I've generally been avoiding these grand sweep of history style books. I tend to find them overly long, sometimes superficial, or uneven, with areas of specific interest for the author getting more attention, while other areas treated with perfunctory duty.
Somehow Ringen manages to avoid all of this, to any obvious degree. The field is vast: the gradual evolution of numerous chieftaincies into three large powers, then two larger powers, then one union, then back to two, then finally three (more if you count the Baltic states and Finland).
It's all somehow interesting!
Peeling back superficial images of glamorous vikings and peace-loving socialist Scandies, Ringen shows us through the reality of radical transformation, based as it is on extreme, terrible poverty and deprivation, arrogant and pompous kingship, senseless, endless and futile wars, and the paradoxical role of Lutheranism in forming contemporary Scandinavian sensibilities and core ideas of fairness, fiscal prudence, collective identity, duty and a mistrust of excess.
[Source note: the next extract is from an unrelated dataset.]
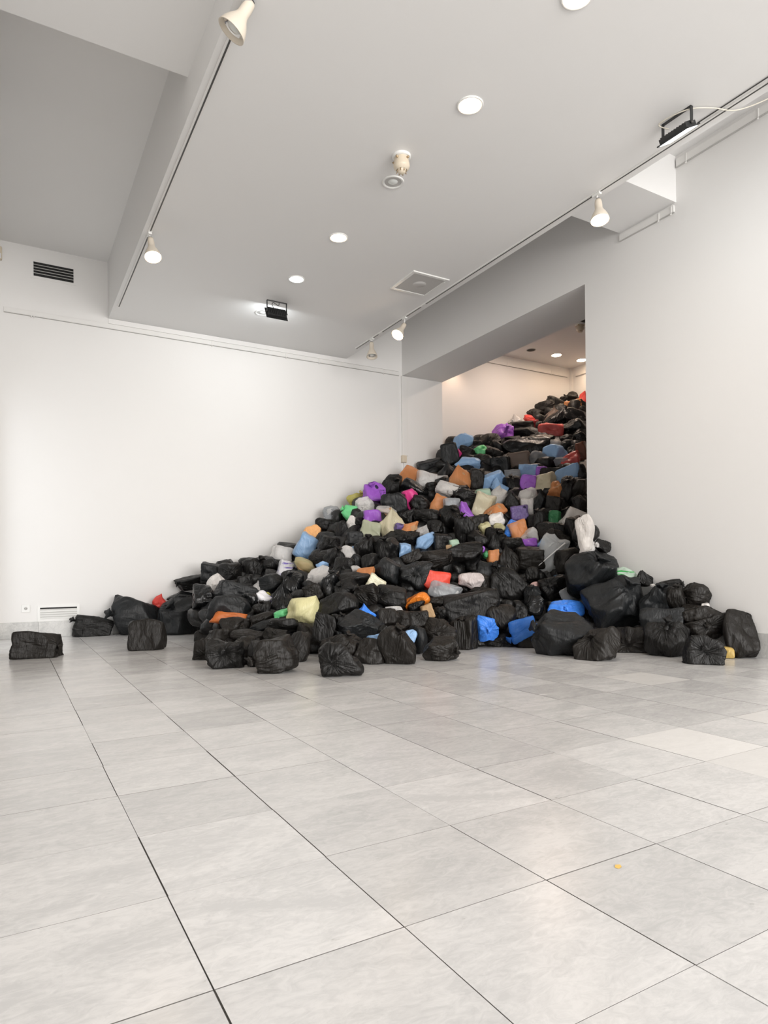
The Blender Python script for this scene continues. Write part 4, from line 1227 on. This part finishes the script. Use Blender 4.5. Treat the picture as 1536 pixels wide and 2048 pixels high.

Ruthless order.
Not for Ringen the supposed glamour of the Vikings - ignorance, brutality and inconsistency show a good deal of effort failing to translate into improvement in conditions at home. For Ringen, Scandinavia is desperately poor, and eternally peripheral, always working harder than others just to play catch-up with the rest of the European states.
This is a revealing, clear-eyed but never bitter exposé of Scandinavian identity and sense of itself, with it's strands of exceptionalism, eugenics and flirtation with Nazism in open display, along with it's latter-day commitment to social justice and humanism.
I found all of it interesting and insightful. Dare I say it, but Ringen has probably buried my childhood interest in viking and early Mediaeval Scandinavia. Romantic stories of brave warriors is just not how it was. He has, however, kindled respect for what, over a millennium and a half, the peoples of the North have slowly, and at terrible cost, managed to achieve.
Four stars, and one of the best general histories I have read of any part of the world.